EXERCISE GOAL
Print out the material that follows word for word.
##########
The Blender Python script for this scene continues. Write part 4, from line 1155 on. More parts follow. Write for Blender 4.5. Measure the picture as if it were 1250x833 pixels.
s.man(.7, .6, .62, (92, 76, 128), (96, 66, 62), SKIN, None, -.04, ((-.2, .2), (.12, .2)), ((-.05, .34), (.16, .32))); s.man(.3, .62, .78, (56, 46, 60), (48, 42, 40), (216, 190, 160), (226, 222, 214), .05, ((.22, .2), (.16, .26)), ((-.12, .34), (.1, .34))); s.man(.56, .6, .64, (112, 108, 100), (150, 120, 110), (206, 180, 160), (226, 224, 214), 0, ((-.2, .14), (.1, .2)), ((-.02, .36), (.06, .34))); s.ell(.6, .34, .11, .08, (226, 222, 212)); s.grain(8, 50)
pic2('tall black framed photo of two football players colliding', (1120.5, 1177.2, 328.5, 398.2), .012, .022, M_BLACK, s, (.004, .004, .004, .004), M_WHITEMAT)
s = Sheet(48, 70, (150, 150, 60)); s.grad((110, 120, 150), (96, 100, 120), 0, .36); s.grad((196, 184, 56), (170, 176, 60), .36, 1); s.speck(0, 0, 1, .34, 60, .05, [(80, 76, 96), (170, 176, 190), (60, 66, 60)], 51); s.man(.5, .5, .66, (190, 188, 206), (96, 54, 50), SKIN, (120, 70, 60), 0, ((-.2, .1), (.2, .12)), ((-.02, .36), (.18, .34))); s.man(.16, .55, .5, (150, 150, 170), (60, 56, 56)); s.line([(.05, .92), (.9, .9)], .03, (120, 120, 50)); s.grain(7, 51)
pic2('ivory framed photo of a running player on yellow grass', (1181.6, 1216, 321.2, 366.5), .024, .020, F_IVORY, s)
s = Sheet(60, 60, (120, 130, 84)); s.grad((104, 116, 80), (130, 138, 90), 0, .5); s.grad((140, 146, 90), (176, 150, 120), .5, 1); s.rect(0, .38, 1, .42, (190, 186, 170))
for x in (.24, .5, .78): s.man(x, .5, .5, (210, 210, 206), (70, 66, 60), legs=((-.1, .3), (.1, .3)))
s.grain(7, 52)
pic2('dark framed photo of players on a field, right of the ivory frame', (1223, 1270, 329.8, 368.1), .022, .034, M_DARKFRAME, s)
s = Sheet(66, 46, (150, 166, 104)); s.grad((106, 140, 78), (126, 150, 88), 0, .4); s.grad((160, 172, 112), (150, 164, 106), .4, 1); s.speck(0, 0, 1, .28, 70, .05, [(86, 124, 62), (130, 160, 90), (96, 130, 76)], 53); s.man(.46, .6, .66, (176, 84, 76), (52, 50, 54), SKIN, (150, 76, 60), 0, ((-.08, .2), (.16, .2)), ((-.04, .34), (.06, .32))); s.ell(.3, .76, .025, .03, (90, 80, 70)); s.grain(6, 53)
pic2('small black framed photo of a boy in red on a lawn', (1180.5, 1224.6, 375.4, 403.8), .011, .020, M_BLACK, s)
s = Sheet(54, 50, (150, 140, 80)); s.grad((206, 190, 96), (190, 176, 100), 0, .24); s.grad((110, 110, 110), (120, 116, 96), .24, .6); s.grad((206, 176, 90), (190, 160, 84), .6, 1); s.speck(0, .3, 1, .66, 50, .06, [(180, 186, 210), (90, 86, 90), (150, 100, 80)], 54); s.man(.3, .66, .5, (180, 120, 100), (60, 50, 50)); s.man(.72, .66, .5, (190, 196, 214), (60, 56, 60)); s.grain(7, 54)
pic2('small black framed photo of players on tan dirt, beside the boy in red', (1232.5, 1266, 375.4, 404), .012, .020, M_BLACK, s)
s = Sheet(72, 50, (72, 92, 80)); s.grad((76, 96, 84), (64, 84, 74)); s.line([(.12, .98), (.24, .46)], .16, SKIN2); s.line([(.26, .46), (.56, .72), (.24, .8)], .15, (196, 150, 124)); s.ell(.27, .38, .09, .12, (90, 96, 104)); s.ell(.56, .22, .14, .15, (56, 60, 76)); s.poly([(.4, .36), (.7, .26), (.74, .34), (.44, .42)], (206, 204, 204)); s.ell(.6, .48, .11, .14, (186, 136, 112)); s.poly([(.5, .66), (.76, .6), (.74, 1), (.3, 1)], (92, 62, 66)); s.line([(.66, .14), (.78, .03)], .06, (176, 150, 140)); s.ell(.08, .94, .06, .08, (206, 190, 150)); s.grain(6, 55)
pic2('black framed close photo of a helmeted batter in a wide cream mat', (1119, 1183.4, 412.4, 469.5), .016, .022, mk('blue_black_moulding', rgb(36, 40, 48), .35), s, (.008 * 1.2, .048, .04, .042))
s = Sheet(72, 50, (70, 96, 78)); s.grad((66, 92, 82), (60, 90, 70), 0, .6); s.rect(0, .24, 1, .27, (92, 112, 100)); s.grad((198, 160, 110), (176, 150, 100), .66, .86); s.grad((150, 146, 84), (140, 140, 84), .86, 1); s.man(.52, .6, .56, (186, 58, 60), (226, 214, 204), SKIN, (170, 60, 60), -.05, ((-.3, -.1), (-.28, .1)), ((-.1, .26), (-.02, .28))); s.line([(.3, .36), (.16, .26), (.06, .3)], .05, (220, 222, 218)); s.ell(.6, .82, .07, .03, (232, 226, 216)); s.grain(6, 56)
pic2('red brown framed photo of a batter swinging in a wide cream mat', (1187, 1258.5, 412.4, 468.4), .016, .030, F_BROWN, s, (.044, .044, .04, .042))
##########
TASK ANSWER
The Blender Python script for this scene continues. Write part 4, from line 1155 on. More parts follow. Write for Blender 4.5. Measure the picture as if it were 1250x833 pixels.
s.man(.7, .6, .62, (92, 76, 128), (96, 66, 62), SKIN, None, -.04, ((-.2, .2), (.12, .2)), ((-.05, .34), (.16, .32))); s.man(.3, .62, .78, (56, 46, 60), (48, 42, 40), (216, 190, 160), (226, 222, 214), .05, ((.22, .2), (.16, .26)), ((-.12, .34), (.1, .34))); s.man(.56, .6, .64, (112, 108, 100), (150, 120, 110), (206, 180, 160), (226, 224, 214), 0, ((-.2, .14), (.1, .2)), ((-.02, .36), (.06, .34))); s.ell(.6, .34, .11, .08, (226, 222, 212)); s.grain(8, 50)
pic2('tall black framed photo of two football players colliding', (1120.5, 1177.2, 328.5, 398.2), .012, .022, M_BLACK, s, (.004, .004, .004, .004), M_WHITEMAT)
s = Sheet(48, 70, (150, 150, 60)); s.grad((110, 120, 150), (96, 100, 120), 0, .36); s.grad((196, 184, 56), (170, 176, 60), .36, 1); s.speck(0, 0, 1, .34, 60, .05, [(80, 76, 96), (170, 176, 190), (60, 66, 60)], 51); s.man(.5, .5, .66, (190, 188, 206), (96, 54, 50), SKIN, (120, 70, 60), 0, ((-.2, .1), (.2, .12)), ((-.02, .36), (.18, .34))); s.man(.16, .55, .5, (150, 150, 170), (60, 56, 56)); s.line([(.05, .92), (.9, .9)], .03, (120, 120, 50)); s.grain(7, 51)
pic2('ivory framed photo of a running player on yellow grass', (1181.6, 1216, 321.2, 366.5), .024, .020, F_IVORY, s)
s = Sheet(60, 60, (120, 130, 84)); s.grad((104, 116, 80), (130, 138, 90), 0, .5); s.grad((140, 146, 90), (176, 150, 120), .5, 1); s.rect(0, .38, 1, .42, (190, 186, 170))
for x in (.24, .5, .78): s.man(x, .5, .5, (210, 210, 206), (70, 66, 60), legs=((-.1, .3), (.1, .3)))
s.grain(7, 52)
pic2('dark framed photo of players on a field, right of the ivory frame', (1223, 1270, 329.8, 368.1), .022, .034, M_DARKFRAME, s)
s = Sheet(66, 46, (150, 166, 104)); s.grad((106, 140, 78), (126, 150, 88), 0, .4); s.grad((160, 172, 112), (150, 164, 106), .4, 1); s.speck(0, 0, 1, .28, 70, .05, [(86, 124, 62), (130, 160, 90), (96, 130, 76)], 53); s.man(.46, .6, .66, (176, 84, 76), (52, 50, 54), SKIN, (150, 76, 60), 0, ((-.08, .2), (.16, .2)), ((-.04, .34), (.06, .32))); s.ell(.3, .76, .025, .03, (90, 80, 70)); s.grain(6, 53)
pic2('small black framed photo of a boy in red on a lawn', (1180.5, 1224.6, 375.4, 403.8), .011, .020, M_BLACK, s)
s = Sheet(54, 50, (150, 140, 80)); s.grad((206, 190, 96), (190, 176, 100), 0, .24); s.grad((110, 110, 110), (120, 116, 96), .24, .6); s.grad((206, 176, 90), (190, 160, 84), .6, 1); s.speck(0, .3, 1, .66, 50, .06, [(180, 186, 210), (90, 86, 90), (150, 100, 80)], 54); s.man(.3, .66, .5, (180, 120, 100), (60, 50, 50)); s.man(.72, .66, .5, (190, 196, 214), (60, 56, 60)); s.grain(7, 54)
pic2('small black framed photo of players on tan dirt, beside the boy in red', (1232.5, 1266, 375.4, 404), .012, .020, M_BLACK, s)
s = Sheet(72, 50, (72, 92, 80)); s.grad((76, 96, 84), (64, 84, 74)); s.line([(.12, .98), (.24, .46)], .16, SKIN2); s.line([(.26, .46), (.56, .72), (.24, .8)], .15, (196, 150, 124)); s.ell(.27, .38, .09, .12, (90, 96, 104)); s.ell(.56, .22, .14, .15, (56, 60, 76)); s.poly([(.4, .36), (.7, .26), (.74, .34), (.44, .42)], (206, 204, 204)); s.ell(.6, .48, .11, .14, (186, 136, 112)); s.poly([(.5, .66), (.76, .6), (.74, 1), (.3, 1)], (92, 62, 66)); s.line([(.66, .14), (.78, .03)], .06, (176, 150, 140)); s.ell(.08, .94, .06, .08, (206, 190, 150)); s.grain(6, 55)
pic2('black framed close photo of a helmeted batter in a wide cream mat', (1119, 1183.4, 412.4, 469.5), .016, .022, mk('blue_black_moulding', rgb(36, 40, 48), .35), s, (.008 * 1.2, .048, .04, .042))
s = Sheet(72, 50, (70, 96, 78)); s.grad((66, 92, 82), (60, 90, 70), 0, .6); s.rect(0, .24, 1, .27, (92, 112, 100)); s.grad((198, 160, 110), (176, 150, 100), .66, .86); s.grad((150, 146, 84), (140, 140, 84), .86, 1); s.man(.52, .6, .56, (186, 58, 60), (226, 214, 204), SKIN, (170, 60, 60), -.05, ((-.3, -.1), (-.28, .1)), ((-.1, .26), (-.02, .28))); s.line([(.3, .36), (.16, .26), (.06, .3)], .05, (220, 222, 218)); s.ell(.6, .82, .07, .03, (232, 226, 216)); s.grain(6, 56)
pic2('red brown framed photo of a batter swinging in a wide cream mat', (1187, 1258.5, 412.4, 468.4), .016, .030, F_BROWN, s, (.044, .044, .04, .042))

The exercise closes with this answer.